* **Data shown**:
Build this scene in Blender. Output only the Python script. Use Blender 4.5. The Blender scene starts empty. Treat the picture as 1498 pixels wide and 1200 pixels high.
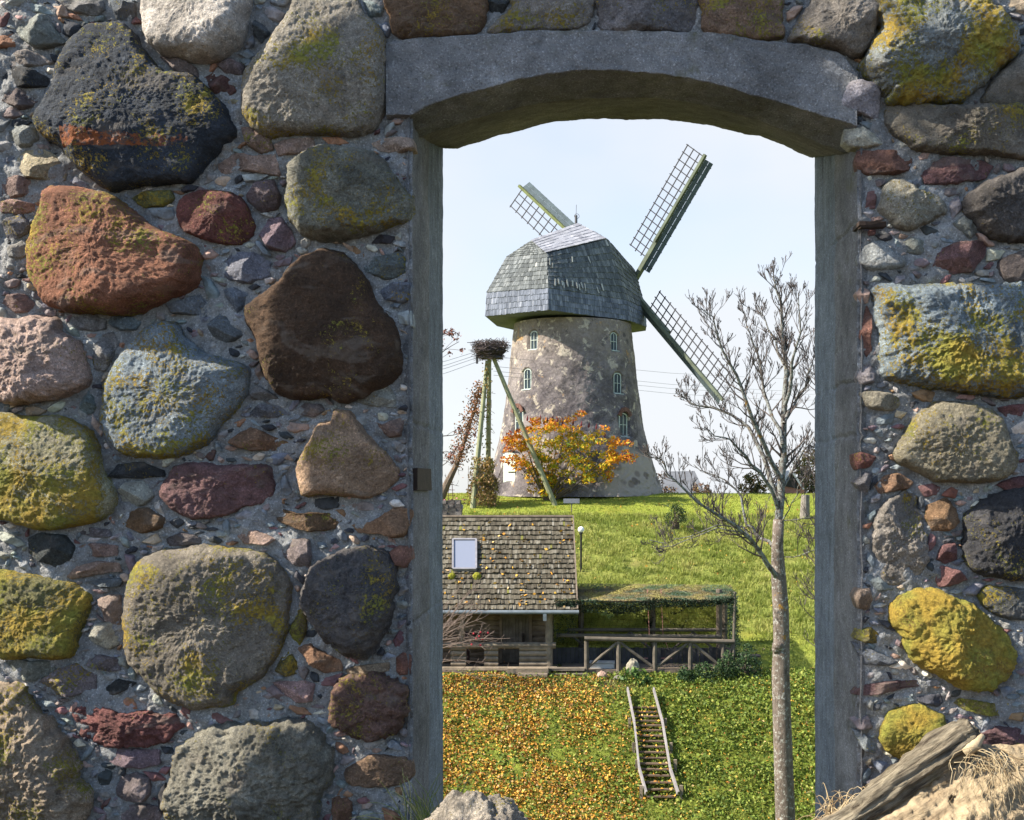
import bpy, bmesh, math, random
import numpy as np
from mathutils import Vector
C = bpy.context.scene.collection
sc = bpy.context.scene
# ---------------------------------------------------------------- camera
F = 1700.0; CX, CY = 878.0, 700.0            # focal length and principal point in photo pixels
cam = bpy.data.cameras.new('camera'); cam_ob = bpy.data.objects.new('camera', cam); C.objects.link(cam_ob)
cam.sensor_fit = 'HORIZONTAL'; cam.sensor_width = 36.0
cam.lens = 36.0*F/1498.0
cam.shift_x = (749-CX)/1498.0; cam.shift_y = (CY-600)/1498.0
cam.clip_start = 0.05; cam.clip_end = 6000
cam_ob.location = (0, 0, 0); cam_ob.rotation_euler = (math.radians(90), 0, 0)
sc.camera = cam_ob
# ---------------------------------------------------------------- light
SUN_EL = math.radians(40); SUN_AZ = math.radians(13)      # sun to the left, a little to the camera's side of the wall
S = Vector((-math.cos(SUN_EL)*math.cos(SUN_AZ), -math.cos(SUN_EL)*math.sin(SUN_AZ), math.sin(SUN_EL)))
sl = bpy.data.lights.new('sun', 'SUN'); sl.energy = 4.6; sl.angle = math.radians(0.5); sl.color = (1.0, 0.90, 0.74)
so = bpy.data.objects.new('sun', sl); C.objects.link(so); so.rotation_euler = (-S).to_track_quat('-Z', 'Y').to_euler(); so.location = (-20, -10, 30)
w = bpy.data.worlds.new('World'); sc.world = w; w.use_nodes = True
nt = w.node_tree; nt.nodes.clear()
def N(t, ty, **kw):
    n = t.nodes.new(ty)
    for k, v in kw.items(): setattr(n, k, v)
    return n
_o = N(nt, 'ShaderNodeOutputWorld'); _b = N(nt, 'ShaderNodeBackground')
_s = N(nt, 'ShaderNodeTexSky', sky_type='NISHITA', sun_disc=False, sun_elevation=SUN_EL, sun_rotation=math.atan2(S.x, S.y), air_density=1.0, dust_density=0.7, ozone_density=1.5)
_tc = N(nt, 'ShaderNodeTexCoord'); _mp = N(nt, 'ShaderNodeMapping'); _mp.inputs['Scale'].default_value = (1.0, 1.0, 2.0); _mp.inputs['Location'].default_value = (0.35, 0.2, 0.1)
_n = N(nt, 'ShaderNodeTexNoise'); _n.inputs['Scale'].default_value = 2.6; _n.inputs['Detail'].default_value = 4; _n.inputs['Roughness'].default_value = 0.45
_r = N(nt, 'ShaderNodeMapRange'); _r.inputs['From Min'].default_value = 0.36; _r.inputs['From Max'].default_value = 0.56; _r.inputs['To Min'].default_value = 0.58; _r.inputs['To Max'].default_value = 0.96
_m = N(nt, 'ShaderNodeMix', data_type='RGBA'); _m.inputs['B'].default_value = (3.55, 3.68, 3.88, 1)
L = nt.links
L.new(_tc.outputs['Generated'], _mp.inputs['Vector']); L.new(_mp.outputs['Vector'], _n.inputs['Vector'])
L.new(_n.outputs['Fac'], _r.inputs['Value']); 
_sp = N(nt, 'ShaderNodeSeparateXYZ'); L.new(_tc.outputs['Generated'], _sp.inputs['Vector'])      # cloud bank over the mill, clear sky behind the camera
_y = N(nt, 'ShaderNodeMapRange'); _y.inputs['From Min'].default_value = -0.15; _y.inputs['From Max'].default_value = 0.55; _y.interpolation_type = 'SMOOTHSTEP'
L.new(_sp.outputs['Y'], _y.inputs['Value']); _k = N(nt, 'ShaderNodeMath', operation='MULTIPLY'); L.new(_r.outputs['Result'], _k.inputs[0]); L.new(_y.outputs['Result'], _k.inputs[1]); L.new(_k.outputs[0], _m.inputs['Factor'])
L.new(_s.outputs['Color'], _m.inputs['A']); L.new(_m.outputs['Result'], _b.inputs['Color']); L.new(_b.outputs['Background'], _o.inputs['Surface'])
_b.inputs['Strength'].default_value = 0.10
sc.view_settings.view_transform = 'Standard'; sc.view_settings.look = 'None'; sc.view_settings.exposure = 1.35; sc.view_settings.gamma = 1.0
sc.render.engine = 'CYCLES'; sc.cycles.max_bounces = 6; sc.cycles.transparent_max_bounces = 12; sc.cycles.use_denoising = True
# ---------------------------------------------------------------- helpers
def P(px, py, Y): return ((px-CX)/F*Y, Y, -(py-CY)/F*Y)
def PV(px, py, Y): return Vector(P(px, py, Y))
_rg = np.random.RandomState(7)
_perm = _rg.permutation(256); _perm = np.concatenate([_perm, _perm])
_grad = _rg.normal(size=(256, 3)); _grad /= np.linalg.norm(_grad, axis=1)[:, None]
def perlin(p):
    p = np.asarray(p, float); i = np.floor(p).astype(int); f = p-i; u = f*f*f*(f*(f*6-15)+10); i &= 255
    out = 0
    for dx in (0, 1):
        wx = u[:, 0] if dx else 1-u[:, 0]
        for dy in (0, 1):
            wy = u[:, 1] if dy else 1-u[:, 1]
            for dz in (0, 1):
                wz = u[:, 2] if dz else 1-u[:, 2]
                h = _perm[_perm[_perm[(i[:, 0]+dx) & 255]+((i[:, 1]+dy) & 255)]+((i[:, 2]+dz) & 255)]
                g = _grad[h]
                out = out+wx*wy*wz*(g[:, 0]*(f[:, 0]-dx)+g[:, 1]*(f[:, 1]-dy)+g[:, 2]*(f[:, 2]-dz))
    return out*1.6
def fbm(p, o=4, g=.5, ridged=False):
    p = np.asarray(p, float); s = 0; a = 1.0; k = 1.0; t = 0
    for j in range(o):
        n = perlin(p*k+j*17.3)
        if ridged: n = 1-2*np.abs(n)
        s = s+n*a; t += a; a *= g; k *= 2.03
    return s/t
def link(name, me, mat=None, parent=None, label=None):
    o = bpy.data.objects.new(name, me); C.objects.link(o)
    if mat is not None:
        for m in (mat if isinstance(mat, (list, tuple)) else [mat]): me.materials.append(m)
    if parent is not None: o.parent = parent
    if label: o['label'] = label
    return o
def meshobj(name, V, F_, mat=None, parent=None, smooth=True, label=None, midx=None, fattr=None):
    """V (n,3); F_ list of index arrays (m,3)/(m,4) or a list of tuples"""
    me = bpy.data.meshes.new(name); V = np.asarray(V, np.float32)
    if isinstance(F_, np.ndarray): F_ = [F_]
    if len(F_) and isinstance(F_[0], np.ndarray):
        loops = np.concatenate([f.ravel() for f in F_]).astype(np.int32)
        tot = np.concatenate([np.full(len(f), f.shape[1], np.int32) for f in F_])
    else:
        loops = np.array([i for f in F_ for i in f], np.int32); tot = np.array([len(f) for f in F_], np.int32)
    start = np.concatenate([[0], np.cumsum(tot)[:-1]]).astype(np.int32)
    me.vertices.add(len(V)); me.vertices.foreach_set('co', V.ravel())
    me.loops.add(len(loops)); me.loops.foreach_set('vertex_index', loops)
    me.polygons.add(len(tot)); me.polygons.foreach_set('loop_start', start); me.polygons.foreach_set('loop_total', tot)
    if midx is not None: me.polygons.foreach_set('material_index', np.asarray(midx, np.int32))
    me.polygons.foreach_set('use_smooth', np.full(len(tot), bool(smooth)))
    if fattr is not None:
        a = me.attributes.new('tint', 'FLOAT', 'FACE'); a.data.foreach_set('value', np.asarray(fattr, np.float32))
    me.update(calc_edges=True); me.validate()
    return link(name, me, mat, parent, label)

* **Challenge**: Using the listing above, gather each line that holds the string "scene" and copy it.

* **Reply**:
Build this scene in Blender. Output only the Python script. Use Blender 4.5. The Blender scene starts empty. Treat the picture as 1498 pixels wide and 1200 pixels high.
C = bpy.context.scene.collection
sc = bpy.context.scene